Ten year’s on, I’m looking forward to more learning, more gardening, and more garden blogging.

20 Comments leave one →
  1. Harriet Robinson permalink
    August 22, 2019 8:20 pm

    What a nice post on your anniversary!

    • August 22, 2019 8:35 pm

      Thanks, Harriet. And thanks for the part you have played in my evolution as a gardener.

  2. Anonymous permalink
    August 23, 2019 7:50 am

    Happy anniversary to a great “natural”.

  3. Anonymous permalink
    August 23, 2019 1:07 pm

    Congratulations, Jean. I have enjoyed reading your blog.

  4. August 23, 2019 5:58 pm

    This post is the best testimonial to the value of garden blogging I’ve read yet, Jean. You certainly maximized the value of the tool. I appreciate the interest you took in other blogs and bloggers as you yourself evolved as a blogger as well. Happy 10th anniversary!

    P.S. I can’t believe it’s already been 5 years since you completed your addition.
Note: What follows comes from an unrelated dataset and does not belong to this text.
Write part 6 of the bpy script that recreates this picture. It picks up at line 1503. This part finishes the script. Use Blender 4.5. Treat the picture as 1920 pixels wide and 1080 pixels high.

As I look forward to seeing my own remodel in the rear view mirror (someday), I’ll use this as reminder of how quickly time can fly, even when it feels as if it’s standing still.

    • August 27, 2019 7:26 pm

      Kris, I miscounted; it’s really only four years since my new addition was completed (and thus the fifth year of working on my new front garden. I would say the months of living with the construction seemed much longer than the years since. Hang in there.

  5. Evenstar Deane permalink
    August 25, 2019 12:05 am

    Congratulations! I’ve been enjoying reading your blog for a few years, it’s fun to see what you’ve done

  6. August 25, 2019 10:32 pm

    Hi Jean, congratulations and happy 10th blogoversary! I enjoyed this post immensely. You expressed so many of my own sentiments. My own 10 years blogging anniversary is coming up October 9. I fondly remember my years in Blotanical. I was sorry to see it go. It has been fun following your blog through the years and watching the changes in your garden – and house! Best wishes for the years to come!

    • August 27, 2019 7:28 pm

      Thank you, Deb. I find myself wondering if there has been greater blogging longevity among those of us who found a blogging community through Blotanical during those years when it was at its best.

  7. August 26, 2019 4:31 pm

    Congratulations! Happy Anniversary!

  8. August 26, 2019 6:16 pm

    They have been ten good years, for blogging, and for your garden.
    Congratulations on your tenth blogaversary!

  9. August 26, 2019 7:35 pm

    Congratulations! Here’s to many more years. My garden has evolved in a similar direction.

    • August 27, 2019 7:30 pm

      Thanks, Jason. The similarities are probably not just coincidence, since you are part of the blogging community that has influenced my own thinking about gardening.

  10. September 14, 2019 4:42 am

    Goodness me, Jean, how the years fly by! I can almost remember first coming across your blog and seeing the various areas of your garden develop over the years as you systematically work through them, the extension to your house, the setting of the drive way, the area around the back, the serenity border, blue and yellow border, the slope at the front. I look foward to carrying on reading about how these and other areas will grow in the coming years.

    • September 14, 2019 12:18 pm

      Sunil, Those years seem quite long for me, I think because of the big break in the middle when I went from spending most of the year in southern Pennsylvania and working 60-80 hours a week to being retired and living year-round in my Maine home, which also allowed me to devote much more time and energy to my Maine garden. I imagine the time before you moved to your current house and garden sometimes seems similarly distant to you.